§ **Data extract**:
>> Begin
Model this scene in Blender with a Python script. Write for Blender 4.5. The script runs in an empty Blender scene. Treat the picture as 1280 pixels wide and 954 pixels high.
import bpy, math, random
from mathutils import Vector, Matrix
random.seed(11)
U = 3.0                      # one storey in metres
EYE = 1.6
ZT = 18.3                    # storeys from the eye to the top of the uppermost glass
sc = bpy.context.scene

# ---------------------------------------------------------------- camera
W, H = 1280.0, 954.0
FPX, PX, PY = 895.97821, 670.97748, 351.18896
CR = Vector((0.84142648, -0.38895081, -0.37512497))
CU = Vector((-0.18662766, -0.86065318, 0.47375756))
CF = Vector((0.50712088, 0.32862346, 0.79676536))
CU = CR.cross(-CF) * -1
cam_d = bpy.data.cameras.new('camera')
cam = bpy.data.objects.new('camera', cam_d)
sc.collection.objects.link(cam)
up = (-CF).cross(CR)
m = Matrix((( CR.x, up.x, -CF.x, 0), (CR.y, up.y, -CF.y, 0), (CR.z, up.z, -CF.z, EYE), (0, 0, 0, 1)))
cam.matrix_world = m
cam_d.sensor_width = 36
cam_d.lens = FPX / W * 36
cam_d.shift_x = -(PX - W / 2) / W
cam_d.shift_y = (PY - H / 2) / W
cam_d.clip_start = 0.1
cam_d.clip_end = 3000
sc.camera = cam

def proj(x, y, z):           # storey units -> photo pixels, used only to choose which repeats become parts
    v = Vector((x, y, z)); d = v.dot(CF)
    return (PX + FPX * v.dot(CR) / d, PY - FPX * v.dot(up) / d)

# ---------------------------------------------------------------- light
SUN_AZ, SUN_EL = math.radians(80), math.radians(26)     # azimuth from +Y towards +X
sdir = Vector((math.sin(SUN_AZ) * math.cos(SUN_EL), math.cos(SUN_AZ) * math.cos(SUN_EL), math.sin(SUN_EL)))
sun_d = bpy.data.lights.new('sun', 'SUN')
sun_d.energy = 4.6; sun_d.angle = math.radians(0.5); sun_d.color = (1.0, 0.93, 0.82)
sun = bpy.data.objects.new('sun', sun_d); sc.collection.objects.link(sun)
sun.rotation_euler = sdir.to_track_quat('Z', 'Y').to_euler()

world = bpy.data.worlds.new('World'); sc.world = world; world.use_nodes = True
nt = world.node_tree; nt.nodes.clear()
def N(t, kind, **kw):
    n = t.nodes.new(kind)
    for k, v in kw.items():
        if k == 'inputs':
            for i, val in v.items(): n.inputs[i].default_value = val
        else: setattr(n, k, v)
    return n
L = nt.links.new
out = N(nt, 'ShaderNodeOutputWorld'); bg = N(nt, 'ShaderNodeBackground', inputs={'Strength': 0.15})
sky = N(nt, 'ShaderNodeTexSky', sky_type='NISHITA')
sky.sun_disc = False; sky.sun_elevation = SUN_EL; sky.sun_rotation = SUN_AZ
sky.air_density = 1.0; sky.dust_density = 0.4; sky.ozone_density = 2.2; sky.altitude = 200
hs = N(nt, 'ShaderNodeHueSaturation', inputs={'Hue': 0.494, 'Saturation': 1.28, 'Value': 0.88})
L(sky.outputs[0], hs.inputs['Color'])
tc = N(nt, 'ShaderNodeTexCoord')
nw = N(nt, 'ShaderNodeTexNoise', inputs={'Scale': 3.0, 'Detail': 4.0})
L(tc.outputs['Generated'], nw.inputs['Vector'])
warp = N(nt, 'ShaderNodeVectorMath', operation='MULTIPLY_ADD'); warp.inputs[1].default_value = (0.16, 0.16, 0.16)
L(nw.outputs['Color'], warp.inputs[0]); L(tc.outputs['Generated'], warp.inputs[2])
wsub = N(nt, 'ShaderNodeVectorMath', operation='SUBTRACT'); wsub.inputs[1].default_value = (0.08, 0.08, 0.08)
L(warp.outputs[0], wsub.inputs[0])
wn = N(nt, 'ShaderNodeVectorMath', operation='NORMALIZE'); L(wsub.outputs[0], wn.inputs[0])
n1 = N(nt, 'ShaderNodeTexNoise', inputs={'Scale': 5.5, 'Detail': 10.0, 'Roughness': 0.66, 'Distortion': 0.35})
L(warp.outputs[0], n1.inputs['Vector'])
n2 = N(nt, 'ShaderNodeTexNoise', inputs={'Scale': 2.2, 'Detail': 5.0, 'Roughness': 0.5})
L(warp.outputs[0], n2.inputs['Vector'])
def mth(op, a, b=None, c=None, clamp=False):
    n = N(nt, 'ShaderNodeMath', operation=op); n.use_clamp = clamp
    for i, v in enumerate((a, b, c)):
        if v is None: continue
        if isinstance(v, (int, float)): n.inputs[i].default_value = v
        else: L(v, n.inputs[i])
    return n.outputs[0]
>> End
§ **Task brief**:
Return the material in full, exactly as shown.

§ **Response for this exercise**:
Model this scene in Blender with a Python script. Write for Blender 4.5. The script runs in an empty Blender scene. Treat the picture as 1280 pixels wide and 954 pixels high.
import bpy, math, random
from mathutils import Vector, Matrix
random.seed(11)
U = 3.0                      # one storey in metres
EYE = 1.6
ZT = 18.3                    # storeys from the eye to the top of the uppermost glass
sc = bpy.context.scene

# ---------------------------------------------------------------- camera
W, H = 1280.0, 954.0
FPX, PX, PY = 895.97821, 670.97748, 351.18896
CR = Vector((0.84142648, -0.38895081, -0.37512497))
CU = Vector((-0.18662766, -0.86065318, 0.47375756))
CF = Vector((0.50712088, 0.32862346, 0.79676536))
CU = CR.cross(-CF) * -1
cam_d = bpy.data.cameras.new('camera')
cam = bpy.data.objects.new('camera', cam_d)
sc.collection.objects.link(cam)
up = (-CF).cross(CR)
m = Matrix((( CR.x, up.x, -CF.x, 0), (CR.y, up.y, -CF.y, 0), (CR.z, up.z, -CF.z, EYE), (0, 0, 0, 1)))
cam.matrix_world = m
cam_d.sensor_width = 36
cam_d.lens = FPX / W * 36
cam_d.shift_x = -(PX - W / 2) / W
cam_d.shift_y = (PY - H / 2) / W
cam_d.clip_start = 0.1
cam_d.clip_end = 3000
sc.camera = cam

def proj(x, y, z):           # storey units -> photo pixels, used only to choose which repeats become parts
    v = Vector((x, y, z)); d = v.dot(CF)
    return (PX + FPX * v.dot(CR) / d, PY - FPX * v.dot(up) / d)

# ---------------------------------------------------------------- light
SUN_AZ, SUN_EL = math.radians(80), math.radians(26)     # azimuth from +Y towards +X
sdir = Vector((math.sin(SUN_AZ) * math.cos(SUN_EL), math.cos(SUN_AZ) * math.cos(SUN_EL), math.sin(SUN_EL)))
sun_d = bpy.data.lights.new('sun', 'SUN')
sun_d.energy = 4.6; sun_d.angle = math.radians(0.5); sun_d.color = (1.0, 0.93, 0.82)
sun = bpy.data.objects.new('sun', sun_d); sc.collection.objects.link(sun)
sun.rotation_euler = sdir.to_track_quat('Z', 'Y').to_euler()

world = bpy.data.worlds.new('World'); sc.world = world; world.use_nodes = True
nt = world.node_tree; nt.nodes.clear()
def N(t, kind, **kw):
    n = t.nodes.new(kind)
    for k, v in kw.items():
        if k == 'inputs':
            for i, val in v.items(): n.inputs[i].default_value = val
        else: setattr(n, k, v)
    return n
L = nt.links.new
out = N(nt, 'ShaderNodeOutputWorld'); bg = N(nt, 'ShaderNodeBackground', inputs={'Strength': 0.15})
sky = N(nt, 'ShaderNodeTexSky', sky_type='NISHITA')
sky.sun_disc = False; sky.sun_elevation = SUN_EL; sky.sun_rotation = SUN_AZ
sky.air_density = 1.0; sky.dust_density = 0.4; sky.ozone_density = 2.2; sky.altitude = 200
hs = N(nt, 'ShaderNodeHueSaturation', inputs={'Hue': 0.494, 'Saturation': 1.28, 'Value': 0.88})
L(sky.outputs[0], hs.inputs['Color'])
tc = N(nt, 'ShaderNodeTexCoord')
nw = N(nt, 'ShaderNodeTexNoise', inputs={'Scale': 3.0, 'Detail': 4.0})
L(tc.outputs['Generated'], nw.inputs['Vector'])
warp = N(nt, 'ShaderNodeVectorMath', operation='MULTIPLY_ADD'); warp.inputs[1].default_value = (0.16, 0.16, 0.16)
L(nw.outputs['Color'], warp.inputs[0]); L(tc.outputs['Generated'], warp.inputs[2])
wsub = N(nt, 'ShaderNodeVectorMath', operation='SUBTRACT'); wsub.inputs[1].default_value = (0.08, 0.08, 0.08)
L(warp.outputs[0], wsub.inputs[0])
wn = N(nt, 'ShaderNodeVectorMath', operation='NORMALIZE'); L(wsub.outputs[0], wn.inputs[0])
n1 = N(nt, 'ShaderNodeTexNoise', inputs={'Scale': 5.5, 'Detail': 10.0, 'Roughness': 0.66, 'Distortion': 0.35})
L(warp.outputs[0], n1.inputs['Vector'])
n2 = N(nt, 'ShaderNodeTexNoise', inputs={'Scale': 2.2, 'Detail': 5.0, 'Roughness': 0.5})
L(warp.outputs[0], n2.inputs['Vector'])
def mth(op, a, b=None, c=None, clamp=False):
    n = N(nt, 'ShaderNodeMath', operation=op); n.use_clamp = clamp
    for i, v in enumerate((a, b, c)):
        if v is None: continue
        if isinstance(v, (int, float)): n.inputs[i].default_value = v
        else: L(v, n.inputs[i])
    return n.outputs[0]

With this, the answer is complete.